Pengambilan keputusan dapat dianggap telah memenuhi iktikad baik apabila:

  1. dilakukan dengan maksud tidak mencari keuntungan bagi diri sendiri, keluarga, kelompoknya sendiri, dan/atau tindakan-tindakan lain yang berindikasikan korupsi, kolusi dan nepotisme;

  2. dilakukan berdasarkan analisis yang mendalam dan berdampak positif;

  3. diikuti dengan rencana tindakan preventif apabila keputusan yang diambil ternyata tidak tepat;

  4. dilengkapi dengan sistem pemantauan.

Yang dimaksud dengan pejabat Bank Indonesia adalah pegawai Bank Indonesia yang berdasarkan keputusan Dewan Gubernur diangkat untuk jabatan tertentu dan diberi hak mengambil keputusan sesuai dengan batas wewenangnya.

Dalam penjelasan Pasal 45 jelas disebutkan bahwa keputusan yang diambil oleh pejabat BI harus memenuhi itikad baik. Jika keputusannya ternyata untuk mencari keuntungan bagi diri sendiri, keluarga, kelompoknya sendiri, dan atau tindakan-tindakan lain yang berindikasikan korupsi, kolusi dan nepotisme, maka BI sebagai korps tidak bisa lagi melindungi pegawainya.

Lantas bagaimana dengan Burhanuddin, Oey dan Rusli yang diduga melakukan tindak pidana korupsi? "Nanti saja ya," jawab Ahmad, seraya menutup pembicaraan. Ahmad nampaknya enggan mengomentari masalah itu.

Di sisi lain, pakar hukum pidana Rudi Satrio Mukantardjo, mengatakan perlindungan hukum hanya bisa diberikan jika terkait pelaksanaan tugas kedinasan, misalnya untuk menjadi saksi ahli suatu perkara. "Jika sudah menjadi tersangka untuk suatu kegiatan tindak pidana, itu menjadi urusan pribadi. Tidak seharusnya dibiayai dengan uang publik," ujar Rudi. Penggunaan dana dari BI untuk bantuan hukum perkara pribadi, lanjut Rudi, termasuk tindakan melawan hukum yang bertentangan dengan Pasal 2 UU Tindak Pidana Korupsi. 

 

Pembenahan Peraturan Dewan Gubernur Bank Indonesia (PDG BI) yang digagas Komisi Pemberantasan Korupsi (KPK) belum menunjukan titik terang. Dari tiga peraturan internal BI yang isinya berbau koruptif, cuma PDG No 4/14/PDG/2002 tentang Manajemen Logistik BI yang baru diubah isinya. Itu pun cuma satu pasal, yakni Pasal 34. Pasal yang membolehkan pegawai BI menerima gratifikasi dari rekanan BI itu kini dinyatakan tidak berlaku lagi sejak Januari 2008.
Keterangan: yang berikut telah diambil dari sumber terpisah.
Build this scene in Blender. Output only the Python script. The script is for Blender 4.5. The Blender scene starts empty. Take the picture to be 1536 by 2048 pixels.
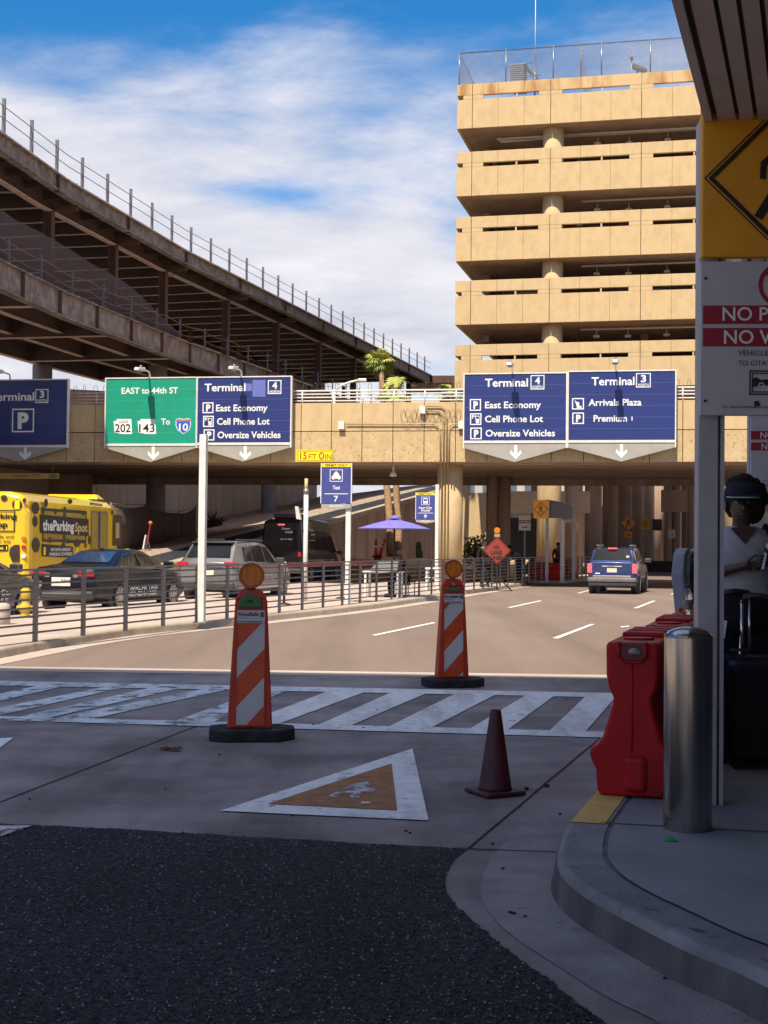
import bpy, bmesh, math, random
from mathutils import Vector, Matrix
random.seed(7)
sc = bpy.context.scene
COL = sc.collection
R = math.radians
V = Vector
# ---------------------------------------------------------------- camera
FPX, PITCH, ROLL, EYE = 2750.0, math.atan(68/2750), R(0.6), V((0, 0, 1.6))
fw = V((0, math.cos(PITCH), math.sin(PITCH))); up0 = V((0, -math.sin(PITCH), math.cos(PITCH))); rt0 = V((1, 0, 0))
rt = rt0*math.cos(ROLL) + up0*math.sin(ROLL); upv = up0*math.cos(ROLL) - rt0*math.sin(ROLL)
cam = bpy.data.objects.new("camera", bpy.data.cameras.new("camera")); COL.objects.link(cam)
cam.matrix_world = Matrix(((rt.x, upv.x, -fw.x, EYE.x), (rt.y, upv.y, -fw.y, EYE.y), (rt.z, upv.z, -fw.z, EYE.z), (0, 0, 0, 1)))
cam.data.sensor_fit = 'VERTICAL'; cam.data.sensor_height = 36; cam.data.lens = FPX/2048*36
cam.data.clip_end = 6000; cam.data.clip_start = 0.05
sc.camera = cam
# ---------------------------------------------------------------- light and sky
SUN_EL, SUN_AZ = R(55), R(20)          # azimuth: to the left of straight behind the viewer
S = V((-math.sin(SUN_AZ)*math.cos(SUN_EL), -math.cos(SUN_AZ)*math.cos(SUN_EL), math.sin(SUN_EL)))
sl = bpy.data.lights.new("sun", 'SUN'); sl.energy = 2.6; sl.angle = R(0.5); sl.color = (1, 0.88, 0.72)
so = bpy.data.objects.new("sun", sl); COL.objects.link(so); so.rotation_euler = S.to_track_quat('Z', 'Y').to_euler(); so.location = (-30, -60, 90)
sc.view_settings.view_transform = 'Standard'; sc.view_settings.look = 'None'; sc.view_settings.gamma = 1
sc.view_settings.use_curve_mapping = False; sc.view_settings.exposure = 1.42
w = bpy.data.worlds.new("World"); sc.world = w; w.use_nodes = True
nt = w.node_tree; nt.nodes.clear(); N = nt.nodes; L = nt.links
def nn(t, **k):
    n = N.new(t)
    for a, b in k.items(): setattr(n, a, b)
    return n
out = nn('ShaderNodeOutputWorld'); bg = nn('ShaderNodeBackground'); L.new(bg.outputs[0], out.inputs[0])
sky = nn('ShaderNodeTexSky', sky_type='NISHITA', sun_disc=False, sun_elevation=SUN_EL, sun_rotation=R(200), air_density=1.0, dust_density=0.3, ozone_density=3.0)
tc = nn('ShaderNodeTexCoord'); sep = nn('ShaderNodeSeparateXYZ'); L.new(tc.outputs['Generated'], sep.inputs[0])
def mth(op, a, b=None):
    n = nn('ShaderNodeMath', operation=op)
    for i, x in enumerate((a, b)):
        if x is None: continue
        if isinstance(x, (int, float)): n.inputs[i].default_value = x
        else: L.new(x, n.inputs[i])
    return n.outputs[0]
dz = mth('ADD', mth('MAXIMUM', sep.outputs[2], 0.0), 0.16)
cmb = nn('ShaderNodeCombineXYZ'); L.new(mth('DIVIDE', sep.outputs[0], dz), cmb.inputs[0]); L.new(mth('DIVIDE', sep.outputs[1], dz), cmb.inputs[1])
mp = nn('ShaderNodeMapping'); L.new(cmb.outputs[0], mp.inputs[0]); mp.inputs['Rotation'].default_value = (0, 0, R(-18)); mp.inputs['Scale'].default_value = (0.8, 1.1, 1); mp.inputs['Location'].default_value = (1.35, 0.30, 0)
n1 = nn('ShaderNodeTexNoise'); n1.inputs['Scale'].default_value = 0.85; n1.inputs['Detail'].default_value = 7; n1.inputs['Roughness'].default_value = 0.52; n1.inputs['Distortion'].default_value = 0.0
n2 = nn('ShaderNodeTexNoise'); n2.inputs['Scale'].default_value = 3.0; n2.inputs['Detail'].default_value = 11; n2.inputs['Roughness'].default_value = 0.62; n2.inputs['Distortion'].default_value = 0.15
L.new(mp.outputs[0], n1.inputs[0]); L.new(mp.outputs[0], n2.inputs[0])
dens = mth('ADD', mth('MULTIPLY', n1.outputs[0], 0.70), mth('MULTIPLY', n2.outputs[0], 0.38))
# thicker towards the horizon, thin wisps in the upper view
elev = nn('ShaderNodeMapRange'); L.new(sep.outputs[2], elev.inputs[0])
elev.inputs[1].default_value = 0.21; elev.inputs[2].default_value = 0.415; elev.inputs[3].default_value = 0.275; elev.inputs[4].default_value = -0.13
ovh = nn('ShaderNodeMapRange'); L.new(sep.outputs[2], ovh.inputs[0]); ovh.inputs[1].default_value = 0.45; ovh.inputs[2].default_value = 0.75; ovh.inputs[3].default_value = 0.0; ovh.inputs[4].default_value = 0.24  # extra cloud added overhead, out of view, as fill light for the shade
cov = mth('ADD', mth('ADD', dens, elev.outputs[0]), ovh.outputs[0])
for (hx, hy, hz, wx, wz, am) in ((-0.075, 0.965, 0.249, 0.06, 0.011, 0.17), (0.05, 0.98, 0.205, 0.025, 0.03, 0.10)):   # clear patches in the cloud layer
    ex = mth('ADD', mth('POWER', mth('ABSOLUTE', mth('DIVIDE', mth('SUBTRACT', sep.outputs[0], hx), wx)), 2.0), mth('POWER', mth('ABSOLUTE', mth('DIVIDE', mth('SUBTRACT', sep.outputs[2], hz), wz)), 2.0))
    cov = mth('SUBTRACT', cov, mth('MULTIPLY', mth('POWER', 2.718, mth('MULTIPLY', ex, -1.0)), am))
cr = nn('ShaderNodeMapRange', interpolation_type='SMOOTHSTEP'); L.new(cov, cr.inputs[0]); cr.inputs[1].default_value = 0.50; cr.inputs[2].default_value = 0.76
hs = nn('ShaderNodeHueSaturation'); hs.inputs['Saturation'].default_value = 1.42; hs.inputs['Value'].default_value = 0.385; L.new(sky.outputs[0], hs.inputs['Color'])
# cloud brightness: brighter thin edges, greyer cores
cc = nn('ShaderNodeValToRGB'); L.new(n2.outputs[0], cc.inputs[0])
cc.color_ramp.elements[0].position = 0.3; cc.color_ramp.elements[0].color = (1.5, 1.58, 1.86, 1)
cc.color_ramp.elements[1].position = 0.72; cc.color_ramp.elements[1].color = (2.35, 2.30, 2.44, 1)
mx = nn('ShaderNodeMix', data_type='RGBA'); L.new(cr.outputs[0], mx.inputs[0]); L.new(hs.outputs[0], mx.inputs[6]); L.new(cc.outputs[0], mx.inputs[7])
L.new(mx.outputs[2], bg.inputs[0]); bg.inputs[1].default_value = 0.15
# ---------------------------------------------------------------- helpers
def ray(px, py):
    return (fw + rt*((px-768)/FPX) - upv*((py-1024)/FPX))
def G(px, py, z=0.0):                     # where the sight line meets the level z
    d = ray(px, py); return EYE + d*((z-EYE.z)/d.z)
def D(px, py, Y):                         # point at distance Y down the view
    d = ray(px, py); return EYE + d*(Y/d.y)
def PL(px, py, p0, n):
    d = ray(px, py); return EYE + d*((p0-EYE).dot(n)/d.dot(n))
MW = {}
def T(name, label, cat, loc=(0, 0, 0), rz=0.0, group=None):
    o = bpy.data.objects.new(name, None); COL.objects.link(o); o.empty_display_size = 0.2
    o.location = loc; o.rotation_euler = (0, 0, rz)
    o['label'] = label; o['category'] = cat
    if group: o['group'] = group
    MW[o] = Matrix.Translation(V(loc)) @ Matrix.Rotation(rz, 4, 'Z')
    return o
def dup(o, loc, rz=None, label=None, parent=None):
    c = o.copy(); COL.objects.link(c)
    if parent is None:
        c.location = loc
        if rz is not None: c.rotation_euler = (0, 0, rz)
        if label: c['label'] = label
        MW[c] = Matrix.Translation(V(loc)) @ Matrix.Rotation(c.rotation_euler.z, 4, 'Z')
    else: c.parent = parent; MW[c] = MW[parent]
    for ch in [x for x in o.children]: dup(ch, None, parent=c)
    return c
_tm = {}
def tmesh(body, bold=0.0):
    k = (body, bold)
    if k not in _tm:
        cu = bpy.data.curves.new('t', 'FONT'); cu.body = body; cu.offset = bold; cu.resolution_u = 3
        ob = bpy.data.objects.new('t', cu); COL.objects.link(ob)
        dg = bpy.context.evaluated_depsgraph_get(); me = bpy.data.meshes.new_from_object(ob.evaluated_get(dg))
        vs = [v.co.copy() for v in me.vertices]; fs = [list(p.vertices) for p in me.polygons]
        bpy.data.objects.remove(ob); bpy.data.curves.remove(cu); bpy.data.meshes.remove(me)
        x0 = min(v.x for v in vs); x1 = max(v.x for v in vs)
        _tm[k] = ([V((v.x-x0, v.y, 0)) for v in vs], fs, x1-x0)
    return _tm[k]
CAP = 0.70
class Fr:                                 # a frame: origin, across (u), away (v), up
    def __init__(s, o, ang):
        s.o = V(o); s.u = V((math.cos(ang), -math.sin(ang), 0)); s.v = V((math.sin(ang), math.cos(ang), 0)); s.n = -s.v; s.ang = ang
    def p(s, a, b, c): return s.o + s.u*a + s.v*b + V((0, 0, c))
    def loc(s, q): q = q-s.o; return V((q.dot(s.u), q.dot(s.v), q.z))
    def px(s, x, y, off=0.0):             # pixel onto the frame's front plane (off = in front of it)
        return s.loc(PL(x, y, s.o - s.v*off, s.v))
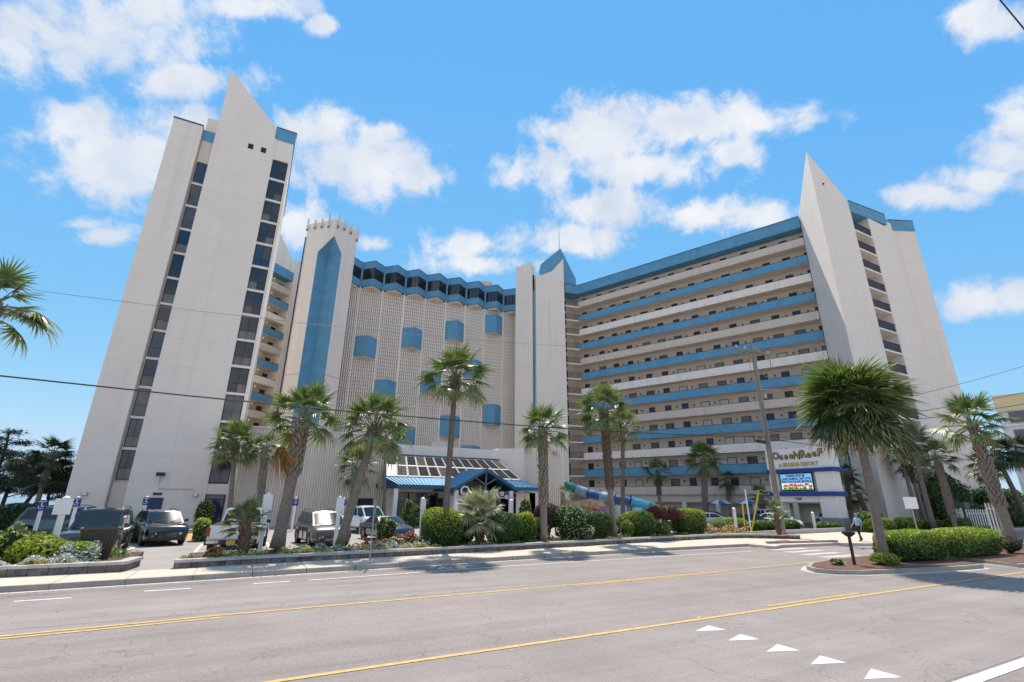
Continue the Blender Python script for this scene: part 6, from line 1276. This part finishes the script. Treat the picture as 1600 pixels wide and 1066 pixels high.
# ---------------------------------------------------------------- pines on the left
need=mat('pine_needles',(.035,.060,.028),.7,var=.3,vs=3,transl=.1)
def pine(label,x,y,h,lean,nb,spread,dens=1.0,r=.16,low=.4,seed=1):
    rd=random.Random(seed); t=thing('pine_tree',label,'tree',(x,y,0),0,'wind bent pines at the left edge')
    pts=[Vector((lean[0]*f**1.4+.15*math.sin(f*6+seed),lean[1]*f,h*f)) for f in [i/8 for i in range(9)]]
    m=MB(); m.tube(pts,[r*(1-.75*i/8)+.02 for i in range(9)],8); part(t,'trunk',m.mesh('trunk',mat('pine_bark',(.08,.06,.05),.95,var=.4,vs=5)))
    lm=MB(); P=[];Nn=[]
    for b_ in range(nb):
        f=low+(1-low)*(b_+rd.random()*.6)/nb; p=pts[min(7,int(f*8))].lerp(pts[min(8,int(f*8)+1)],f*8%1); a=b_*2.4+rd.uniform(-.4,.4); L=spread*(1.1-.75*((f-low)/(1-low)))*rd.uniform(.6,1.1)
        q=[p+Vector((math.cos(a)*L*g,math.sin(a)*L*g,.30*L*g-.05*L*g*g+.1*math.sin(g*5))) for g in (0,.35,.7,1)]; lm.tube(q,[.05*(1-.8*g)+.008 for g in (0,.35,.7,1)],4)
        for c in range(int(5*dens*L)+2):
            g=rd.uniform(.3,1.05); cc=q[0].lerp(q[3],g)+Vector((rd.uniform(-.3,.3),rd.uniform(-.3,.3),rd.uniform(-.05,.3)))*(.5+.3*L)
            k=70; e=rng.normal(size=(k,3))*np.array((.34,.34,.11)); P.append(e+np.array(cc)); Nn.append(np.tile((0,0,1.),(k,1)))
    part(t,'limb',lm.mesh('limb',mat('pine_bark',(.08,.06,.05))))
    P=np.concatenate(P);Nn=np.concatenate(Nn); V,F,mi=leaves(P,Nn,.12,None,np.zeros(len(P),int),.2,1.0); part(t,'crown',npmesh('crown',V,F,[need],mi))
pine('tall open pine at the left picture edge with layered flat branches',-17.6,54.5,7.3,(-.2,0),11,3.0,1.0,.20,.38,3)
pine('pine leaning right into the palm crown',-17.2,60.0,6.2,(1.6,0),12,3.0,1.6,.18,.38,5)
pine('shorter dense pine in front of the palm',-15.2,59.0,5.4,(.3,0),11,2.6,1.8,.15,.35,8)
pine('dense pine touching the tall tower corner',-14.4,62.5,5.8,(.9,.5),12,2.4,1.8,.15,.35,11)
pine('pine filling the gap between the open pine and the palm',-19.5,63,6.2,(1.2,0),12,3.2,1.7,.18,.35,14)
pine('dark pine half cut by the left edge behind the open pine',-22.5,62,5.6,(.3,0),12,3.0,1.7,.18,.35,17)
o=flowers('dune scrub beyond the lot at far left',[(-40,72),(-10,76)],3.0,1.2,[(lg,.6),(ly,.2),(ld,.2)],3500,.2,z0=-.3,name='dune_scrub'); o['group']='dune plants'; o['category']='scrub'

flowers('green ground foliage filling the corner of the left bed behind the bin',[(-9,24.6),(-6,24.8),(-3.6,24.6)],1.0,.3,[(lg,.6),(ly,.25),(ld,.15)],5200,.045)
flowers('leafy ground foliage along the back of the long planter',[(-1,23.6),(5.7,24.2),(16,25.2),(28,26.2)],.35,.2,[(lg,.6),(ld,.25),(ly,.15)],4200,.045)
lt=leafmat('fallen_leaf',(.22,.13,.06),0,.4)
P=[];
for i in range(900):
    x=random.uniform(-12,27); P.append((x,KY(x)-.05-abs(random.gauss(0,.28)),-.138) if random.random()<.7 else (x,PF(x)-.05-abs(random.gauss(0,.2)),.008))
V,F,mi=leaves(np.array(P),np.tile((0,0,1.),(900,1)),.022,None,np.zeros(900,int),.6,.12)
o=link('fallen_leaves',npmesh('fallen_leaves',V,F,lt)); setp(o,'dry leaf litter gathered along the kerb and planter foot','leaf litter','kerb litter','stuff')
Sementara dua peraturan lainnya, statusnya masih menggantung. PDG No 4/13/PDG/2002 tentang Perlindungan Hukum Dalam Rangka Kedinasan Bank Indonesia dan PDG No 8/18/PDG/2006 tentang Perjalanan Dinas Anggota Dewan Gubernur BI itu masih dibahas BI dan KPK. Pembahasannya juga masih alot. Padahal nota kesepahaman untuk revisi aturan tersebut sudah digagas dua tahun silam.

Wakil Ketua KPK bidang pencegahan Haryono Umar membenarkan peraturan tentang pemberian bantuan hukum buat pejabat BI sudah dicabut. Peraturan itu diganti dengan PDG No 7/16/PDG/2005 tanggal 13 Juli 2005. Namun KPK belum mengetahui substansi perubahannya. Karena itu, KPK dan BI akan membahas kembali, apakah ketentuan yang dimuat masih bersifat multiinterpretatif atau sudah diubah.